Craig is a part of a group proposing a ballot measure to ban trophy hunting of mountain lions, as well as the fur-trapping of bobcats, called Cats Aren't Trophies. The group needs about 125,000 signatures to get the measure on the ballot.

"They use dogs — and these packs of dogs will chase a mountain lion, and these dogs have radio collars. And so really, the hunter doesn't do much of anything," said Craig. "So, for us, it's just, it's not even considered to be fair hunting or any kind of traditional hunting, like people that subsist on the meat that they would normally get."

Some hunting organizations have weighed in against the proposal, saying the proposition would be detrimental to professional wildlife management efforts in Colorado, and devastating to the heritage of Colorado hunters.

Colorado Parks and Wildlife has rolled out a new mountain lion plan for Colorado's Eastern Slope.
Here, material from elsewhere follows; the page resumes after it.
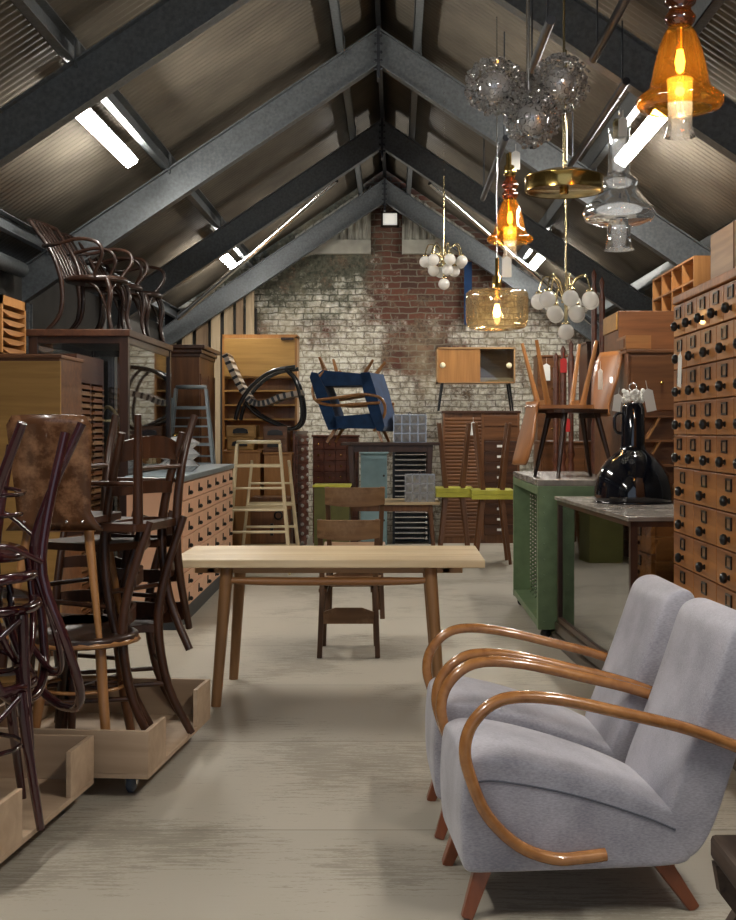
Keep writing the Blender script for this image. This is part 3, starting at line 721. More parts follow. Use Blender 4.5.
def cafe_chair(label, loc, rz, mat, seatmat, group, rot=None, rails=3):
    t = thing('cafe_chair', label, 'chair', loc, rz, group, rot)
    m = MB().prism([(-.17, .20), (.17, .20), (.205, -.12), (.17, -.19), (-.17, -.19), (-.205, -.12)], .425, .455, 'z'); m.build('seat', M[seatmat], t, bevel=.008)
    for s in (-1, 1):
        MB().tube([(s*.185, .33, 0), (s*.172, .235, .20), (s*.165, .195, .45), (s*.165, .225, .66), (s*.175, .30, .90)], [.016, .018, .020, .018, .015], 10, 4).build('rear_post', M[mat], t)
        MB().tube([(s*.165, -.155, .43), (s*.172, -.17, .2), (s*.182, -.19, 0)], [.021, .018, .014], 10, 4).build('leg', M[mat], t)
        MB().tube([(s*.172, -.16, .21), (s*.170, .22, .21)], .010, 8, 1).build('stretcher', M[mat], t)
    MB().tube([(-.17, -.165, .27), (.17, -.165, .27)], .010, 8, 1).build('stretcher', M[mat], t); MB().tube([(-.17, .225, .27), (.17, .225, .27)], .010, 8, 1).build('stretcher', M[mat], t)
    def rail(z, y, h, arch):
        m = MB(); n = 10; vs = []
        for i in range(n+1):
            u = -1+2*i/n; x = u*.17; yy = y+.035*(1-u*u); a = arch*(1-u*u)
            vs += [(x, yy-.007, z-h/2+a*.5), (x, yy-.007, z+h/2+a), (x, yy+.007, z+h/2+a), (x, yy+.007, z-h/2+a*.5)]
        fs = [(i*4+k, i*4+(k+1) % 4, i*4+4+(k+1) % 4, i*4+4+k) for i in range(n) for k in range(4)]
        return m.add(vs, fs+[(0, 1, 2, 3), (n*4+3, n*4+2, n*4+1, n*4)])
    for k in range(rails): rail(.82-k*.15, .268-k*.028, .075 if k == 0 else .045, .03 if k == 0 else .015).build('back_rail', M[mat], t)
    return t
def ply_chair(label, loc, rz, backmat, seatmat, legmat, group, rot=None, waist=.10, hgt=.42, tagmat=None, scale=None):
    t = thing('plywood_chair', label, 'chair', loc, rz, group, rot, scale)
    MB().prism([(-.15, .19), (.15, .19), (.20, -.10), (.185, -.17), (.13, -.20), (-.13, -.20), (-.185, -.17), (-.20, -.10)], .435, .460, 'z').build('seat', M[seatmat], t, bevel=.01)
    # bent back panel: narrow at the seat, wide on top, curved across
    m = MB(); n = 10; rows = 12; vs = []
    for j in range(rows+1):
        v = j/rows; z = .41+v*hgt+.05*v
        hw = .125+(.185-.125)*min(1, v*1.8) if v < .55 else .185-.03*max(0, (v-.85)/.15)**2
        hw = (.135+.027*v-.025*max(0, (v-.9)/.1)**2) if waist > .1 else hw
        if v < .12: hw = (.185 if waist > .1 else .165)-.04*v/.12
        elif v < .55 and waist <= .1: hw = .125+.06*((v-.12)/.43)
        for i in range(n+1):
            u = -1+2*i/n; y = .20+.10*v+.03*v*v-.035*u*u*v
            vs.append((u*hw, y, z))
    m.add(vs, [(j*(n+1)+i, j*(n+1)+i+1, (j+1)*(n+1)+i+1, (j+1)*(n+1)+i) for j in range(rows) for i in range(n)], True)
    o = m.build('backrest', M[backmat], t); md = o.modifiers.new('t', 'SOLIDIFY'); md.thickness = .012
    rv = MB()
    for x in (-.11, -.05, .05, .11): rv.ball((x, .216, .445), .007, 6)
    rv.build('rivets', M['chrome'], t)
    for sx in (-1, 1):
        MB().tube([(sx*.12, -.12, .44), (sx*.185, -.20, 0)], [.021, .012], 12, 1).build('leg', M[legmat], t)
        MB().tube([(sx*.11, .12, .44), (sx*.175, .22, 0)], [.021, .012], 12, 1).build('leg', M[legmat], t)
    MB().box(-.14, -.14, .40, .14, -.12, .435).box(-.14, .11, .40, .14, .13, .435).build('under_rail', M[legmat], t)
    if tagmat: price_tag(t, (.05, .18, .74), mat='paper', s=1.6)
    return t
def flip(rz, tilt=0): return Euler((PI+tilt, 0, R(rz)))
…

The department has no position on the ballot proposal, but it does allow licensed hunting of mountain lions for population control.

"So we study very closely how mountain lions are existing on the landscape, how the health of the population is doing and then use hunting quotas and hunters to help us achieve our population objectives," said Van Hoose. "So if you can control the female population and really manage the population where you want to be with the female mountain lions, then you can control how many kittens they produce a year. And yeah, because a male can mate with a lot of different females, but females can only have one litter a year."

Those wanting to ban trophy hunting claim that many hunters don't harvest and eat the meat from the mountain lions. However, according to Colorado Parks and Wildlife, hunters are required to prepare mountain lions for food, which means strictly just trophy hunting is already prohibited. During the 2022-2023 mountain lion hunting season, about 2,600 hunters killed 502 cats.

The potential ballot measure would still allow for the killing of wild cats in scenarios where they are deemed a threat to human life, livestock or property.

"And so we want to be able to put that out there for voters to vote on it because we're very confident that they're gonna say, no, hunting is OK, but not trophy hunting like this," said Craig.